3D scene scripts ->
= = = = = = =

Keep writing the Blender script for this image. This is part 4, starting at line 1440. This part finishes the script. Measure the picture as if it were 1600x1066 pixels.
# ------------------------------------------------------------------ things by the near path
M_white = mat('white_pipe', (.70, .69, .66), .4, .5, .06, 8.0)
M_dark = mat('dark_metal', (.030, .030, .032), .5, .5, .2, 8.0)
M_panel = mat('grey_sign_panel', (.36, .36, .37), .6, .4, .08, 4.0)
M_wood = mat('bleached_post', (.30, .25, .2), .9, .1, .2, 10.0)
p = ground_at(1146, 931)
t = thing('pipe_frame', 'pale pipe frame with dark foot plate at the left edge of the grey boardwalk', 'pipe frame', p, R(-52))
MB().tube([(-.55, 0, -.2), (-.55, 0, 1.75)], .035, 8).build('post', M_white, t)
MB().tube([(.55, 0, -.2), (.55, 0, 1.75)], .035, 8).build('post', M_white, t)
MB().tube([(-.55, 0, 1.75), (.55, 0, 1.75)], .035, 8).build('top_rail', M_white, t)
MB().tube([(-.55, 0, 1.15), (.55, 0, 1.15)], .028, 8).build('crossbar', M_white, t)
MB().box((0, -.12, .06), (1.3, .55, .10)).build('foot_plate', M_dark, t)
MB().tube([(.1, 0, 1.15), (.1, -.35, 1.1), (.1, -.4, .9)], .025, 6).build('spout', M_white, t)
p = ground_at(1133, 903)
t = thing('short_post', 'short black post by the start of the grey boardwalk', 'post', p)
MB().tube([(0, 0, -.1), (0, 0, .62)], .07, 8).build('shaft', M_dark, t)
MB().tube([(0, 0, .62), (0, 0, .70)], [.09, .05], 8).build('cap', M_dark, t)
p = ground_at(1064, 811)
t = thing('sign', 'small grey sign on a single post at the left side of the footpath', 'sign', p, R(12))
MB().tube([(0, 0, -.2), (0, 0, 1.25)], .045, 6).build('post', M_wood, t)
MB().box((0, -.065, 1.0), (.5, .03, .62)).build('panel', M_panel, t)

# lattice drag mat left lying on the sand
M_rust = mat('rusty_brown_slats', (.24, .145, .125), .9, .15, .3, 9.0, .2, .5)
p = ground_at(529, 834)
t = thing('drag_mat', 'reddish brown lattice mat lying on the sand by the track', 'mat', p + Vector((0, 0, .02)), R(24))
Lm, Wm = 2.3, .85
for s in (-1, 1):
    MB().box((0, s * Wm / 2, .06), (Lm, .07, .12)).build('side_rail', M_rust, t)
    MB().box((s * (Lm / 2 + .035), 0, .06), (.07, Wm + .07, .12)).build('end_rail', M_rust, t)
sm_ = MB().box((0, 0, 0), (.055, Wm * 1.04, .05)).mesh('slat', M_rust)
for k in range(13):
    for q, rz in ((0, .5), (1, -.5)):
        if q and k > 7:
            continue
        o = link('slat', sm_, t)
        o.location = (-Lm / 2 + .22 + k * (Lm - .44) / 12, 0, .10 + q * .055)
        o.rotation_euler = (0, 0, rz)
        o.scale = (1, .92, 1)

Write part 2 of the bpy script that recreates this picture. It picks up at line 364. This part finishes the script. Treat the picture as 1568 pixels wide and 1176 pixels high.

= = = = = = =

Required task -> From the first line to the last, retype the data exactly.

Task result ->
Keep writing the Blender script for this image. This is part 4, starting at line 1440. This part finishes the script. Measure the picture as if it were 1600x1066 pixels.
# ------------------------------------------------------------------ things by the near path
M_white = mat('white_pipe', (.70, .69, .66), .4, .5, .06, 8.0)
M_dark = mat('dark_metal', (.030, .030, .032), .5, .5, .2, 8.0)
M_panel = mat('grey_sign_panel', (.36, .36, .37), .6, .4, .08, 4.0)
M_wood = mat('bleached_post', (.30, .25, .2), .9, .1, .2, 10.0)
p = ground_at(1146, 931)
t = thing('pipe_frame', 'pale pipe frame with dark foot plate at the left edge of the grey boardwalk', 'pipe frame', p, R(-52))
MB().tube([(-.55, 0, -.2), (-.55, 0, 1.75)], .035, 8).build('post', M_white, t)
MB().tube([(.55, 0, -.2), (.55, 0, 1.75)], .035, 8).build('post', M_white, t)
MB().tube([(-.55, 0, 1.75), (.55, 0, 1.75)], .035, 8).build('top_rail', M_white, t)
MB().tube([(-.55, 0, 1.15), (.55, 0, 1.15)], .028, 8).build('crossbar', M_white, t)
MB().box((0, -.12, .06), (1.3, .55, .10)).build('foot_plate', M_dark, t)
MB().tube([(.1, 0, 1.15), (.1, -.35, 1.1), (.1, -.4, .9)], .025, 6).build('spout', M_white, t)
p = ground_at(1133, 903)
t = thing('short_post', 'short black post by the start of the grey boardwalk', 'post', p)
MB().tube([(0, 0, -.1), (0, 0, .62)], .07, 8).build('shaft', M_dark, t)
MB().tube([(0, 0, .62), (0, 0, .70)], [.09, .05], 8).build('cap', M_dark, t)
p = ground_at(1064, 811)
t = thing('sign', 'small grey sign on a single post at the left side of the footpath', 'sign', p, R(12))
MB().tube([(0, 0, -.2), (0, 0, 1.25)], .045, 6).build('post', M_wood, t)
MB().box((0, -.065, 1.0), (.5, .03, .62)).build('panel', M_panel, t)

# lattice drag mat left lying on the sand
M_rust = mat('rusty_brown_slats', (.24, .145, .125), .9, .15, .3, 9.0, .2, .5)
p = ground_at(529, 834)
t = thing('drag_mat', 'reddish brown lattice mat lying on the sand by the track', 'mat', p + Vector((0, 0, .02)), R(24))
Lm, Wm = 2.3, .85
for s in (-1, 1):
    MB().box((0, s * Wm / 2, .06), (Lm, .07, .12)).build('side_rail', M_rust, t)
    MB().box((s * (Lm / 2 + .035), 0, .06), (.07, Wm + .07, .12)).build('end_rail', M_rust, t)
sm_ = MB().box((0, 0, 0), (.055, Wm * 1.04, .05)).mesh('slat', M_rust)
for k in range(13):
    for q, rz in ((0, .5), (1, -.5)):
        if q and k > 7:
            continue
        o = link('slat', sm_, t)
        o.location = (-Lm / 2 + .22 + k * (Lm - .44) / 12, 0, .10 + q * .055)
        o.rotation_euler = (0, 0, rz)
        o.scale = (1, .92, 1)

Write part 2 of the bpy script that recreates this picture. It picks up at line 364. This part finishes the script. Treat the picture as 1568 pixels wide and 1176 pixels high.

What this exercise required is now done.